Another key aspect of the study was finding clear economic costs to being under-diversified in terms of performance.

‘As the level of diversification increases, both performance measures (mean monthly excess return and the Sharpe ratio) increase,’ report the authors.

On an annual basis, the most diversified investor group earned a 2% higher return than the least diversified group which in theory is taking more risk.

Part of the reason was that more diversified investors trade less frequently, because they have a greater range of investments, while part of the performance gap was down to the ‘large idiosyncratic risk exposures’ of the less diversified.

In other words, less diversified investors tend to go for stocks they think will go to the moon and tend to go all-in rather than doing their research and spreading their bets.

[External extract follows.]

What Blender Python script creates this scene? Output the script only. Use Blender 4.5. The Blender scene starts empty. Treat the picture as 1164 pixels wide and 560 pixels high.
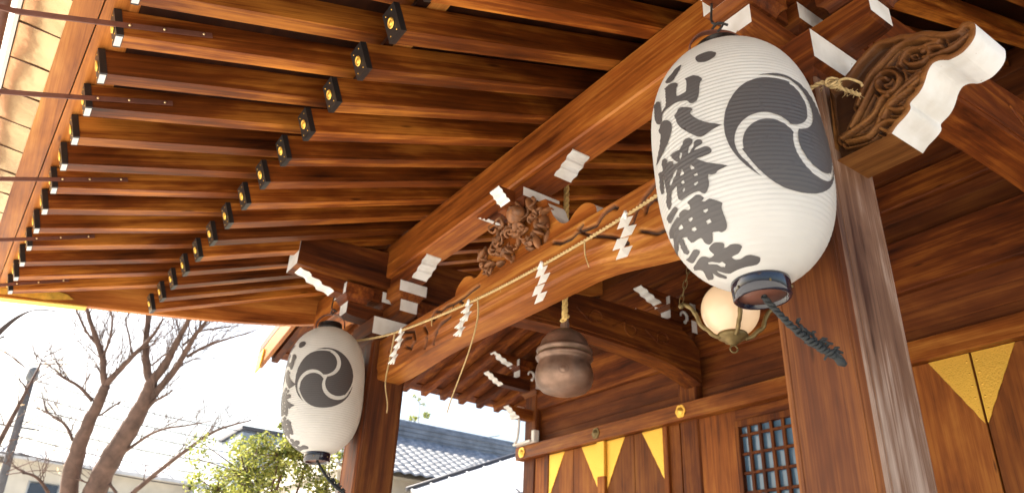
import bpy, bmesh, math, random
import numpy as np
from mathutils import Vector, Matrix
from mathutils.geometry import delaunay_2d_cdt
R = math.radians
ZO = 1.6            # design heights below are measured from the camera, 1.6 m above the ground
SC = bpy.context.scene
COL = SC.collection

# ------------------------------------------------------------------ camera
cam = bpy.data.cameras.new('camera')
cam.lens = 26.27; cam.sensor_width = 36; cam.clip_end = 2000; cam.clip_start = 0.02
cam.dof.use_dof = True; cam.dof.focus_distance = 3.8; cam.dof.aperture_fstop = 2.8
camo = bpy.data.objects.new('camera', cam); COL.objects.link(camo)
RM = [[0.56888014, -0.35391161, -0.74237588],
      [0.82117297, 0.29413359, 0.48904027],
      [0.04528066, -0.88782431, 0.45794941]]
camo.matrix_world = Matrix([[RM[0][0], -RM[0][1], -RM[0][2], 0],
                            [RM[1][0], -RM[1][1], -RM[1][2], 0],
                            [RM[2][0], -RM[2][1], -RM[2][2], ZO],
                            [0, 0, 0, 1]])
SC.camera = camo
# ------------------------------------------------------------------ light
SUN_EL, SUN_AZ = R(40), R(236)        # azimuth clockwise from +Y
w = bpy.data.worlds.new('World'); SC.world = w; w.use_nodes = True
nt = w.node_tree
sky = nt.nodes.new('ShaderNodeTexSky'); sky.sky_type = 'NISHITA'; sky.sun_disc = False
sky.sun_elevation = SUN_EL; sky.sun_rotation = SUN_AZ; sky.dust_density = 5.0; sky.air_density = 1.3; sky.ozone_density = 0.8
bgn = nt.nodes['Background']; bgn.inputs[1].default_value = 0.09
nt.links.new(sky.outputs[0], bgn.inputs[0])
sl = bpy.data.lights.new('sun', 'SUN'); sl.energy = 4.8; sl.angle = R(0.5); sl.color = (1, 0.95, 0.88)
so = bpy.data.objects.new('sun', sl); COL.objects.link(so)
sd = Vector((math.sin(SUN_AZ) * math.cos(SUN_EL), math.cos(SUN_AZ) * math.cos(SUN_EL), math.sin(SUN_EL)))
so.rotation_euler = sd.to_track_quat('Z', 'Y').to_euler(); so.location = sd * 40
SC.view_settings.view_transform = 'Standard'; SC.view_settings.look = 'None'
SC.view_settings.exposure = 1.95; SC.view_settings.gamma = 1
SC.view_settings.use_curve_mapping = False
SC.cycles.max_bounces = 10; SC.cycles.diffuse_bounces = 6; SC.cycles.glossy_bounces = 4
SC.cycles.use_denoising = True; SC.cycles.sample_clamp_indirect = 8
rng = random.Random(5)

# ------------------------------------------------------------------ materials
def newmat(n):
    m = bpy.data.materials.new(n); m.use_nodes = True
    return m, m.node_tree.nodes, m.node_tree.links, m.node_tree.nodes['Principled BSDF']
def ramp(N, stops):
    r = N.new('ShaderNodeValToRGB'); e = r.color_ramp.elements
    while len(e) < len(stops): e.new(0.5)
    for i, (p, c) in enumerate(stops):
        e[i].position = p; e[i].color = (*c, 1)
    return r
def wood(name, axis, dark, mid, light, rough=0.55, rotx=0, groove_dark=False):
    """grain runs along axis"""
    m, N, L, B = newmat(name)
    tc = N.new('ShaderNodeTexCoord'); oi = N.new('ShaderNodeObjectInfo')
    add = N.new('ShaderNodeVectorMath'); add.operation = 'MULTIPLY_ADD'
    comb = N.new('ShaderNodeCombineXYZ')
    for i in range(3): L.new(oi.outputs['Random'], comb.inputs[i])
    add.inputs[1].default_value = (17.3, 9.1, 23.7)
    L.new(comb.outputs[0], add.inputs[0])
    rot = N.new('ShaderNodeMapping'); rot.inputs['Rotation'].default_value = (rotx, 0, 0)
    L.new(tc.outputs['Object'], rot.inputs[0]); L.new(rot.outputs[0], add.inputs[2])
    def noise(along, across, detail, dist=0.0, rough_=0.6):
        mp = N.new('ShaderNodeMapping'); s = [across] * 3; s[axis] = along
        mp.inputs['Scale'].default_value = s
        L.new(add.outputs[0], mp.inputs[0])
        n = N.new('ShaderNodeTexNoise'); n.inputs['Scale'].default_value = 1
        n.inputs['Detail'].default_value = detail; n.inputs['Distortion'].default_value = dist
        n.inputs['Roughness'].default_value = rough_
        L.new(mp.outputs[0], n.inputs[0]); return n
    g1 = noise(0.55, 26, 6, 0.12); g2 = noise(2.0, 120, 4, 0.05, .7); g3 = noise(0.9, 3.5, 4, 0.3)
    mx = N.new('ShaderNodeMix'); mx.inputs[0].default_value = 0.32
    L.new(g1.outputs[0], mx.inputs[2]); L.new(g2.outputs[0], mx.inputs[3])
    mx2 = N.new('ShaderNodeMix'); mx2.inputs[0].default_value = 0.5
    L.new(mx.outputs[0], mx2.inputs[2]); L.new(g3.outputs[0], mx2.inputs[3])
    rp = ramp(N, [(0.37, dark), (0.5, mid), (0.635, light)])
    L.new(mx2.outputs[0], rp.inputs[0])
    hv = N.new('ShaderNodeHueSaturation')
    mr = N.new('ShaderNodeMapRange'); mr.inputs[3].default_value = 0.68; mr.inputs[4].default_value = 1.28
    L.new(oi.outputs['Random'], mr.inputs[0]); L.new(mr.outputs[0], hv.inputs['Value'])
    L.new(rp.outputs[0], hv.inputs['Color'])
    kv = N.new('ShaderNodeTexVoronoi'); kmp = N.new('ShaderNodeMapping'); ks = [7.0]*3; ks[axis] = 1.3
    kmp.inputs['Scale'].default_value = ks; L.new(add.outputs[0], kmp.inputs[0]); L.new(kmp.outputs[0], kv.inputs[0]); kv.inputs['Scale'].default_value = 1
    kr = N.new('ShaderNodeMapRange'); kr.inputs[1].default_value = .035; kr.inputs[2].default_value = .085; kr.inputs[3].default_value = .75; kr.inputs[4].default_value = 0
    L.new(kv.outputs['Distance'], kr.inputs[0])
    km = N.new('ShaderNodeMix'); km.data_type = 'RGBA'; km.inputs[7].default_value = (*[c*.8 for c in dark], 1)
    L.new(kr.outputs[0], km.inputs[0]); L.new(hv.outputs[0], km.inputs[6])
    outc = km.outputs[2]
    if groove_dark:                       # darker colour in the carved grooves and recesses
        at = N.new('ShaderNodeAttribute'); at.attribute_name = 'groove'
        dm = N.new('ShaderNodeMix'); dm.data_type = 'RGBA'; dm.inputs[7].default_value = (.03, .012, .007, 1)
        L.new(at.outputs['Fac'], dm.inputs[0]); L.new(km.outputs[2], dm.inputs[6]); outc = dm.outputs[2]
    L.new(outc, B.inputs['Base Color'])
    B.inputs['Specular IOR Level'].default_value = .22
    rr = N.new('ShaderNodeMapRange'); rr.inputs[3].default_value = rough - .12; rr.inputs[4].default_value = rough + .2
    L.new(g1.outputs[0], rr.inputs[0]); L.new(rr.outputs[0], B.inputs['Roughness'])
    bp = N.new('ShaderNodeBump'); bp.inputs['Strength'].default_value = 0.35; bp.inputs['Distance'].default_value = 0.003
    L.new(mx.outputs[0], bp.inputs['Height']); L.new(bp.outputs[0], B.inputs['Normal'])
    return m
D0, D1, D2 = (0.022, 0.0045, 0.0015), (0.12, 0.028, 0.005), (0.31, 0.10, 0.015)
WX = wood('wood_grain_x', 0, D0, D1, D2)
WY = wood('wood_grain_y', 1, D0, D1, D2)
WZ = wood('wood_grain_z', 2, D0, D1, D2)
WKIB = wood('carved_end_wood', 0, (0.06, 0.019, 0.006), (0.18, 0.068, 0.018), (0.36, 0.16, 0.045), 0.5, groove_dark=True)
WYP = wood('pale_rafter_wood', 1, (0.026, 0.0055, 0.0015), (0.17, 0.042, 0.006), (0.54, 0.20, 0.030), 0.42, rotx=-.36)
WXP = wood('pale_eave_wood', 0, (0.16, 0.042, 0.009), (0.38, 0.135, 0.028), (0.60, 0.28, 0.07), 0.38)
WVG = wood('verge_wood', 1, (0.10, 0.024, 0.006), (0.32, 0.10, 0.02), (0.55, 0.23, 0.05), 0.38, rotx=-.15)
WMX = wood('mid_board_wood', 0, (0.04, 0.010, 0.003), (0.10, 0.026, 0.006), (0.18, 0.058, 0.012))  # mid brown board wood with low grain contrast
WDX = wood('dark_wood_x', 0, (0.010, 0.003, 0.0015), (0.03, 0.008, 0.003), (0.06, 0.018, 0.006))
WDZ = wood('dark_wood_z', 2, (0.016, 0.005, 0.0025), (0.045, 0.012, 0.005), (0.085, 0.025, 0.009))
WGZ = wood('weathered_wood_z', 2, (0.05, 0.02, 0.011), (0.17, 0.09, 0.055), (0.48, 0.37, 0.30), 0.42)
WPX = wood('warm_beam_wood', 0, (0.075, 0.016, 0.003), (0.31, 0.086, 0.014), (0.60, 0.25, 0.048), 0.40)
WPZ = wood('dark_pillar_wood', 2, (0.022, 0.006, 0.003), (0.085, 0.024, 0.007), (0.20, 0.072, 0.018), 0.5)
WCARVE = wood('carved_lintel_wood', 0, (0.11, 0.026, 0.006), (0.33, 0.10, 0.018), (0.60, 0.26, 0.052), 0.42, groove_dark=True)
WDOOR = wood('door_plank_wood', 2, (0.08, 0.02, 0.004), (0.24, 0.07, 0.012), (0.40, 0.15, 0.028))

def plain(name, col, rough=0.5, metal=0.0, bump=0.0, bscale=30, var=0.0, vscale=6, spec=None, coat=0):
    m, N, L, B = newmat(name)
    B.inputs['Base Color'].default_value = (*col, 1); B.inputs['Roughness'].default_value = rough
    B.inputs['Metallic'].default_value = metal
    if coat: B.inputs['Coat Weight'].default_value = coat
    tc = N.new('ShaderNodeTexCoord')
    if var:
        n = N.new('ShaderNodeTexNoise'); n.inputs['Scale'].default_value = vscale; n.inputs['Detail'].default_value = 5
        L.new(tc.outputs['Object'], n.inputs[0])
        rp = ramp(N, [(0.3, tuple(c * (1 - var) for c in col)), (0.7, tuple(min(1, c * (1 + var)) for c in col))])
        L.new(n.outputs[0], rp.inputs[0]); L.new(rp.outputs[0], B.inputs['Base Color'])
    if bump:
        n = N.new('ShaderNodeTexNoise'); n.inputs['Scale'].default_value = bscale; n.inputs['Detail'].default_value = 4
        L.new(tc.outputs['Object'], n.inputs[0])
        b = N.new('ShaderNodeBump'); b.inputs['Strength'].default_value = bump; b.inputs['Distance'].default_value = 0.01
        L.new(n.outputs[0], b.inputs['Height']); L.new(b.outputs[0], B.inputs['Normal'])
    return m
def white_paint():
    m, N, L, B = newmat('white_paint'); B.inputs['Roughness'].default_value = .7
    tc = N.new('ShaderNodeTexCoord'); a = N.new('ShaderNodeTexNoise'); a.inputs['Scale'].default_value = 7; a.inputs['Detail'].default_value = 6
    b = N.new('ShaderNodeTexNoise'); b.inputs['Scale'].default_value = 28; b.inputs['Detail'].default_value = 8; b.inputs['Roughness'].default_value = .7
    L.new(tc.outputs['Object'], a.inputs[0]); L.new(tc.outputs['Object'], b.inputs[0])
    r1 = ramp(N, [(.3, (.60, .58, .54)), (.6, (.74, .74, .73))]); L.new(a.outputs[0], r1.inputs[0])
    r2 = ramp(N, [(.665, (0, 0, 0)), (.69, (1, 1, 1))]); L.new(b.outputs[0], r2.inputs[0])
    mx = N.new('ShaderNodeMix'); mx.data_type = 'RGBA'; mx.inputs[7].default_value = (.30, .19, .11, 1)
    L.new(r2.outputs[0], mx.inputs[0]); L.new(r1.outputs[0], mx.inputs[6]); L.new(mx.outputs[2], B.inputs['Base Color'])
    bp = N.new('ShaderNodeBump'); bp.inputs['Strength'].default_value = .3; bp.inputs['Distance'].default_value = .004
    L.new(b.outputs[0], bp.inputs['Height']); L.new(bp.outputs[0], B.inputs['Normal']); return m
WHITE = white_paint()
BLACKM = plain('black_metal', (0.02, 0.018, 0.018), 0.35, 0.3)
GOLD = plain('gold_fitting', (0.90, 0.55, 0.10), 0.38, 0.65, bump=0.35, bscale=60)
COPPER = plain('copper_sheet', (0.62, 0.44, 0.24), 0.24, 0.9, bump=1.0, bscale=3.2, var=0.12, vscale=5)
BARM = plain('brown_iron', (0.16, 0.065, 0.045), 0.45, 0.2, var=0.15, vscale=20)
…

What do famous investors have to say about diversification?

Benjamin Graham, author of The Intelligent Investor, believed it was enough to own between 10 and 30 holdings of ‘large, prominent, conservatively financed companies` with a bias towards those with low debt to equity ratios and high yields.

Warren Buffett argued instead you should own between five and 10 stocks ‘if you are a “know-something” investor, able to understand business economics and to find sensibly-priced companies which possess important long-term competitive advantages.’

John Maynard Keynes, who is often considered to be the father of modern economic theory, believed a dozen or so companies ‘which one thinks one knows something about, and in the management of which one thoroughly believes’, was the optimal size for a portfolio.

Seth Klarman, billionaire investor and founder of Baupost, also argues in favour of around a dozen stocks because you are ‘better off knowing a lot about a few investments than knowing just a little about each of a great many holdings.’

Ultimately, common sense suggests you are better off holding a smaller number of stocks than a larger number as long as you are really doing your homework on them.